Paladares exigentes
Comida é uma forma de diálogo com o mundo, com os outros e com a vida. E a satisfação não é a barriga cheia, e sim a alma preenchida
Há alimentos aos quais atribuímos poderes malignos, que matam ou adoecem, ou benignos, que curam, rejuvenescem ou são afrodisíacos. Cada época tem suas crenças. Não são somente os homens que podem ser conquistados pelo estômago, ou podiam, porque muitas mulheres hoje não sabem fritar um ovo (eu inclusive). Mulheres também são sensíveis às seduções da mesa, jantar romântico faz parte dos rituais da conquista. Além disso, o que entra e sai do corpo é um tema sobrecarregado. Nosso ventre pode ser abrigo de fetos e vaza sangue regularmente, inflamos e murchamos à mercê dos hormônios. A obsessão pelo peso talvez seja uma resposta possível a esse corpo mutante. Talvez no controle da boca domaríamos algo dessa fisiologia cheia de eventos.

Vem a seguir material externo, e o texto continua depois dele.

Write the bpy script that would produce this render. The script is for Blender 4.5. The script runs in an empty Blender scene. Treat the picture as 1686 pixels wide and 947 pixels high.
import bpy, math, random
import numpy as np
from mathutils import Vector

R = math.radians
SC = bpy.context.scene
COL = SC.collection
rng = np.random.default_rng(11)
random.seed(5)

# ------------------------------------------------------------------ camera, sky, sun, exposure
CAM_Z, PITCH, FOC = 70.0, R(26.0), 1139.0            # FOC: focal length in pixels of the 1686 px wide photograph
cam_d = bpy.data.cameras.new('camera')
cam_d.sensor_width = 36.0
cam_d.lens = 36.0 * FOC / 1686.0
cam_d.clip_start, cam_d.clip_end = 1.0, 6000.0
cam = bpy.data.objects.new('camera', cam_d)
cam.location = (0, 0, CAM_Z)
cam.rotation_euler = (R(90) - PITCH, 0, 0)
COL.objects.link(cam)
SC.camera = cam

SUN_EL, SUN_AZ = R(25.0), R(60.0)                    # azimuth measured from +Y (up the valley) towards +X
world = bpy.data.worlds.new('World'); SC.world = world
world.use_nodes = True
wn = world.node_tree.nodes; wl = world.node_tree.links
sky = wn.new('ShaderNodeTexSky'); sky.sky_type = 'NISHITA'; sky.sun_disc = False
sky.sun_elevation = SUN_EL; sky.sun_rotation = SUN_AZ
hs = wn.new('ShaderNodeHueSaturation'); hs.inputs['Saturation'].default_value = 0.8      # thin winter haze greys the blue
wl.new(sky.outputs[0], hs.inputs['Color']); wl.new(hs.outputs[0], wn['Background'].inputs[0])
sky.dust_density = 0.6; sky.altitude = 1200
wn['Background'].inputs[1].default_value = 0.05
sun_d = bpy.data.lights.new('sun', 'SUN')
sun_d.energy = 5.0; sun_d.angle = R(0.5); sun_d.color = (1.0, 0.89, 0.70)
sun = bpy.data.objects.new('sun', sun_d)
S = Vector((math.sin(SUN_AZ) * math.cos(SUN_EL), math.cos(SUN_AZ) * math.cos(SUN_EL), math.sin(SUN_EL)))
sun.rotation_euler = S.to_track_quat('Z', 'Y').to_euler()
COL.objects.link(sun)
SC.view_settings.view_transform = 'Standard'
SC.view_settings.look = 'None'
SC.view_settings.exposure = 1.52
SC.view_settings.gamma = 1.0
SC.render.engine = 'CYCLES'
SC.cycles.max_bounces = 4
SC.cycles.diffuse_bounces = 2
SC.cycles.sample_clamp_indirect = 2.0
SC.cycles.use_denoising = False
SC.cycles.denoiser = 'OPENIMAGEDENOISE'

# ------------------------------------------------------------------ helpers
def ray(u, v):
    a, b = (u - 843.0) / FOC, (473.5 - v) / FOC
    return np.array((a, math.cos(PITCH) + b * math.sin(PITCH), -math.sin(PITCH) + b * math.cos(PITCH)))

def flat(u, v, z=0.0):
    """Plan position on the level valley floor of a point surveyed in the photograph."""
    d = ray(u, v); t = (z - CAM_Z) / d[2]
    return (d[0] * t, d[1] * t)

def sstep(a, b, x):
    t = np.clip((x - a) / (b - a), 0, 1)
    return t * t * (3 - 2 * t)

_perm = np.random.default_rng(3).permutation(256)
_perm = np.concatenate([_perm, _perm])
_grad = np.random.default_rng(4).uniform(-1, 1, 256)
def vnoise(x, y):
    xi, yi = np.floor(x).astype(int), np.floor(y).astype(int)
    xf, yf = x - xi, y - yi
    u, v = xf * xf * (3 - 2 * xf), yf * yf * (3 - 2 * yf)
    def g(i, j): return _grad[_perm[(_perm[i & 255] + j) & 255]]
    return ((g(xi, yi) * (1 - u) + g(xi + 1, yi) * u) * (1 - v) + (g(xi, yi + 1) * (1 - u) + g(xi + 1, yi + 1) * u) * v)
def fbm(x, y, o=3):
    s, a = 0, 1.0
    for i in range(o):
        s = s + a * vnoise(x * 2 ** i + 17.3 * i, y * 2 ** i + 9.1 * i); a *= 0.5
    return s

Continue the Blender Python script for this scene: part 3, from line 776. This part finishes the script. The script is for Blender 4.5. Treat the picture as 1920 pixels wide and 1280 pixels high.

Comer é fonte de prazeres, pânicos e crenças. Todas as religiões incluem tabus, ritos ou oferendas alimentares. Os deuses também têm seu paladar. Já os mortais, desde cedo mostram suas exigências. A cólica gástrica dos bebês é uma das primeiras experiências de conflito com a mãe, e é desconcertante para ambos os membros da dupla. Afinal, como pode doer tanto a barriga daquela criaturinha que só toma leite? A mãe se martiriza, fica escolhendo alimentos que não envenenem seu leite, o bebê sofre, quer aliviar o mal-estar mamando e só consegue ter mais dor. Na fase seguinte vem a descoberta da independência: depois que aprendeu que só abre a boca quando quer, não há aviãozinho que convença o pequeno de que ele deve comer mais e aquilo que nós escolhemos. Comida é sempre uma forma de diálogo com o mundo, com os outros e com a vida, raramente fome. A satisfação não é a barriga cheia, é a alma preenchida, está além da saciedade.
Comendo lembranças
“Me surpreenda!”, exige um afetado crítico gastronômico, da mais pernóstica das culinárias, a francesa. A cena está num recente filme infantil (sucesso entre adultos), Ratatouille. A solução encontrada pelo
ratinho cozinheiro é oferecer-lhe uma receita popular, que emociona o paladar do exigente gourmet. Ao reencontrar o prato de legumes que sua mãe lhe preparava, Anton Ego, o implacável crítico, submerge nas
catacumbas da sua memória, como na famosa cena das madalenas de Proust. Comida, conclui-se, sempre será uma evocação infantil lapidada pela vida. Por isso, como crianças, somos todos chatos para comer. Haja paciência!